Your task is to repeat the listing exactly.

— Begin DATA SHOWN —

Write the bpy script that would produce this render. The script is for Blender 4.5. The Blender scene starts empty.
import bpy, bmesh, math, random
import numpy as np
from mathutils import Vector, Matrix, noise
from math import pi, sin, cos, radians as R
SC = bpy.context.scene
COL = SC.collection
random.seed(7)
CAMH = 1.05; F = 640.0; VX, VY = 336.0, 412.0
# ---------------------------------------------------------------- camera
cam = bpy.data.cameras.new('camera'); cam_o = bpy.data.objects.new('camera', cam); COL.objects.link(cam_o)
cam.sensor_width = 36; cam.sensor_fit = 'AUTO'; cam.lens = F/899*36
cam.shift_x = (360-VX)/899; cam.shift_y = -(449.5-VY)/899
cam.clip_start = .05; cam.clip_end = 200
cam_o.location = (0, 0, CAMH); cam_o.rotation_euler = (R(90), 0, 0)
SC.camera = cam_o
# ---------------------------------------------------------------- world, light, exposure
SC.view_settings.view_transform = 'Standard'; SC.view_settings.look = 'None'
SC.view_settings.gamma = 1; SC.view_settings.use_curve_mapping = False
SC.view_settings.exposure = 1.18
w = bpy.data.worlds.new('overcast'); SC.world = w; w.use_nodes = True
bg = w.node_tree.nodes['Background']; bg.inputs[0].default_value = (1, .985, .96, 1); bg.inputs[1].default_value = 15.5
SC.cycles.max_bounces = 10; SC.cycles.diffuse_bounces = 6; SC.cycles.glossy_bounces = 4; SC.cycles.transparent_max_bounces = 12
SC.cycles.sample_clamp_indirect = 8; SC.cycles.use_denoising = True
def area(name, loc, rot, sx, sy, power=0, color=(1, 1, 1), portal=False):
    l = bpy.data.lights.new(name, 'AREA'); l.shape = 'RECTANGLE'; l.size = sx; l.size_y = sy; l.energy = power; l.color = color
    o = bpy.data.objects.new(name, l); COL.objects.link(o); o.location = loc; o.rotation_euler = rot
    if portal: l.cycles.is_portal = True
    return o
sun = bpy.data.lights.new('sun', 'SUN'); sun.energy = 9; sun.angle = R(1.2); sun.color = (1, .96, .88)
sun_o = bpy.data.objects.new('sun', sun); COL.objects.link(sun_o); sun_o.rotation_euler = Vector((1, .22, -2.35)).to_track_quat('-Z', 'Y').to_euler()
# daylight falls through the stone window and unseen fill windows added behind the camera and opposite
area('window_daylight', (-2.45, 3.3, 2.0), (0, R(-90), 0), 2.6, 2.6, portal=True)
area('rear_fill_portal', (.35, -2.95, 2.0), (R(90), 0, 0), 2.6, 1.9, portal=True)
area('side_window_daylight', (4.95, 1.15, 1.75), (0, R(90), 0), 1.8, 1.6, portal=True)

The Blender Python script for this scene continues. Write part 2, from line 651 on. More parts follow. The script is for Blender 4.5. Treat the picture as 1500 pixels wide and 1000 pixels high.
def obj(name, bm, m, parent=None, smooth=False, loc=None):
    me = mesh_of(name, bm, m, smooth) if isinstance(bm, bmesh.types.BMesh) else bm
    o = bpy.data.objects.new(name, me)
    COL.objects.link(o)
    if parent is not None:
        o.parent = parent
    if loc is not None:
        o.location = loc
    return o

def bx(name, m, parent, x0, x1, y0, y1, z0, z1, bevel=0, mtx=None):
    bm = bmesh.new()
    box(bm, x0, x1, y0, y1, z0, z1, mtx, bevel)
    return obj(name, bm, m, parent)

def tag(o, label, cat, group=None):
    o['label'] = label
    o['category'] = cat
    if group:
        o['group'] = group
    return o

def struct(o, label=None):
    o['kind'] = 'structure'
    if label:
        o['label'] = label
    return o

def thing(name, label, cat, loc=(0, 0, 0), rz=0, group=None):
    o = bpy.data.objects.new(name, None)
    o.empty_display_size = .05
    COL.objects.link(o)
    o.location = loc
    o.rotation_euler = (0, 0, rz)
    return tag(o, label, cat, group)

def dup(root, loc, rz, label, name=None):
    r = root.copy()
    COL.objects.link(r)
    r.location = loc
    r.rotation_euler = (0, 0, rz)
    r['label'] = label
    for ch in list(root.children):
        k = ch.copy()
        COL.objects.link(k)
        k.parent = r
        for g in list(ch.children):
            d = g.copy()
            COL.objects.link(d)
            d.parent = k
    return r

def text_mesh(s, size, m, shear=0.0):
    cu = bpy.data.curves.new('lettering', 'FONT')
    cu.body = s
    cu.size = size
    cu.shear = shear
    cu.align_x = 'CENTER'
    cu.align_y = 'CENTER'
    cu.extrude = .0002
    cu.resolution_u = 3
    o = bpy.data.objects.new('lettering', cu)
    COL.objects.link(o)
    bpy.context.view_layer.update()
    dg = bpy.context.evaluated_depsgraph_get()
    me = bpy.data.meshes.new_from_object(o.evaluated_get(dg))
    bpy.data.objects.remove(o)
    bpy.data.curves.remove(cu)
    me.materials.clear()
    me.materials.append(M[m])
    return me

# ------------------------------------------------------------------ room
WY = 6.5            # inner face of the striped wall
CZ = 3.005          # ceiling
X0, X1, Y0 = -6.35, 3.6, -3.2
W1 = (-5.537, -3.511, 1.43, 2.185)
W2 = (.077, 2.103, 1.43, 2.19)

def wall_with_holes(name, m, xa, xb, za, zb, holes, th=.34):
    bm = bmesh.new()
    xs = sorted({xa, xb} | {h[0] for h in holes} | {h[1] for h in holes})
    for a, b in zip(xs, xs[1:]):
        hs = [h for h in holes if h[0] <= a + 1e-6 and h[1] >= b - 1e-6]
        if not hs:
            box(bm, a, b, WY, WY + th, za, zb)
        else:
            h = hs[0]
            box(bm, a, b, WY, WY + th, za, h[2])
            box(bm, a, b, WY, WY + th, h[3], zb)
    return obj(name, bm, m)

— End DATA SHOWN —

WRITTEN SOLUTION:
Write the bpy script that would produce this render. The script is for Blender 4.5. The Blender scene starts empty.
import bpy, bmesh, math, random
import numpy as np
from mathutils import Vector, Matrix, noise
from math import pi, sin, cos, radians as R
SC = bpy.context.scene
COL = SC.collection
random.seed(7)
CAMH = 1.05; F = 640.0; VX, VY = 336.0, 412.0
# ---------------------------------------------------------------- camera
cam = bpy.data.cameras.new('camera'); cam_o = bpy.data.objects.new('camera', cam); COL.objects.link(cam_o)
cam.sensor_width = 36; cam.sensor_fit = 'AUTO'; cam.lens = F/899*36
cam.shift_x = (360-VX)/899; cam.shift_y = -(449.5-VY)/899
cam.clip_start = .05; cam.clip_end = 200
cam_o.location = (0, 0, CAMH); cam_o.rotation_euler = (R(90), 0, 0)
SC.camera = cam_o
# ---------------------------------------------------------------- world, light, exposure
SC.view_settings.view_transform = 'Standard'; SC.view_settings.look = 'None'
SC.view_settings.gamma = 1; SC.view_settings.use_curve_mapping = False
SC.view_settings.exposure = 1.18
w = bpy.data.worlds.new('overcast'); SC.world = w; w.use_nodes = True
bg = w.node_tree.nodes['Background']; bg.inputs[0].default_value = (1, .985, .96, 1); bg.inputs[1].default_value = 15.5
SC.cycles.max_bounces = 10; SC.cycles.diffuse_bounces = 6; SC.cycles.glossy_bounces = 4; SC.cycles.transparent_max_bounces = 12
SC.cycles.sample_clamp_indirect = 8; SC.cycles.use_denoising = True
def area(name, loc, rot, sx, sy, power=0, color=(1, 1, 1), portal=False):
    l = bpy.data.lights.new(name, 'AREA'); l.shape = 'RECTANGLE'; l.size = sx; l.size_y = sy; l.energy = power; l.color = color
    o = bpy.data.objects.new(name, l); COL.objects.link(o); o.location = loc; o.rotation_euler = rot
    if portal: l.cycles.is_portal = True
    return o
sun = bpy.data.lights.new('sun', 'SUN'); sun.energy = 9; sun.angle = R(1.2); sun.color = (1, .96, .88)
sun_o = bpy.data.objects.new('sun', sun); COL.objects.link(sun_o); sun_o.rotation_euler = Vector((1, .22, -2.35)).to_track_quat('-Z', 'Y').to_euler()
# daylight falls through the stone window and unseen fill windows added behind the camera and opposite
area('window_daylight', (-2.45, 3.3, 2.0), (0, R(-90), 0), 2.6, 2.6, portal=True)
area('rear_fill_portal', (.35, -2.95, 2.0), (R(90), 0, 0), 2.6, 1.9, portal=True)
area('side_window_daylight', (4.95, 1.15, 1.75), (0, R(90), 0), 1.8, 1.6, portal=True)

The Blender Python script for this scene continues. Write part 2, from line 651 on. More parts follow. The script is for Blender 4.5. Treat the picture as 1500 pixels wide and 1000 pixels high.
def obj(name, bm, m, parent=None, smooth=False, loc=None):
    me = mesh_of(name, bm, m, smooth) if isinstance(bm, bmesh.types.BMesh) else bm
    o = bpy.data.objects.new(name, me)
    COL.objects.link(o)
    if parent is not None:
        o.parent = parent
    if loc is not None:
        o.location = loc
    return o

def bx(name, m, parent, x0, x1, y0, y1, z0, z1, bevel=0, mtx=None):
    bm = bmesh.new()
    box(bm, x0, x1, y0, y1, z0, z1, mtx, bevel)
    return obj(name, bm, m, parent)

def tag(o, label, cat, group=None):
    o['label'] = label
    o['category'] = cat
    if group:
        o['group'] = group
    return o

def struct(o, label=None):
    o['kind'] = 'structure'
    if label:
        o['label'] = label
    return o

def thing(name, label, cat, loc=(0, 0, 0), rz=0, group=None):
    o = bpy.data.objects.new(name, None)
    o.empty_display_size = .05
    COL.objects.link(o)
    o.location = loc
    o.rotation_euler = (0, 0, rz)
    return tag(o, label, cat, group)

def dup(root, loc, rz, label, name=None):
    r = root.copy()
    COL.objects.link(r)
    r.location = loc
    r.rotation_euler = (0, 0, rz)
    r['label'] = label
    for ch in list(root.children):
        k = ch.copy()
        COL.objects.link(k)
        k.parent = r
        for g in list(ch.children):
            d = g.copy()
            COL.objects.link(d)
            d.parent = k
    return r

def text_mesh(s, size, m, shear=0.0):
    cu = bpy.data.curves.new('lettering', 'FONT')
    cu.body = s
    cu.size = size
    cu.shear = shear
    cu.align_x = 'CENTER'
    cu.align_y = 'CENTER'
    cu.extrude = .0002
    cu.resolution_u = 3
    o = bpy.data.objects.new('lettering', cu)
    COL.objects.link(o)
    bpy.context.view_layer.update()
    dg = bpy.context.evaluated_depsgraph_get()
    me = bpy.data.meshes.new_from_object(o.evaluated_get(dg))
    bpy.data.objects.remove(o)
    bpy.data.curves.remove(cu)
    me.materials.clear()
    me.materials.append(M[m])
    return me

# ------------------------------------------------------------------ room
WY = 6.5            # inner face of the striped wall
CZ = 3.005          # ceiling
X0, X1, Y0 = -6.35, 3.6, -3.2
W1 = (-5.537, -3.511, 1.43, 2.185)
W2 = (.077, 2.103, 1.43, 2.19)

def wall_with_holes(name, m, xa, xb, za, zb, holes, th=.34):
    bm = bmesh.new()
    xs = sorted({xa, xb} | {h[0] for h in holes} | {h[1] for h in holes})
    for a, b in zip(xs, xs[1:]):
        hs = [h for h in holes if h[0] <= a + 1e-6 and h[1] >= b - 1e-6]
        if not hs:
            box(bm, a, b, WY, WY + th, za, zb)
        else:
            h = hs[0]
            box(bm, a, b, WY, WY + th, za, h[2])
            box(bm, a, b, WY, WY + th, h[3], zb)
    return obj(name, bm, m)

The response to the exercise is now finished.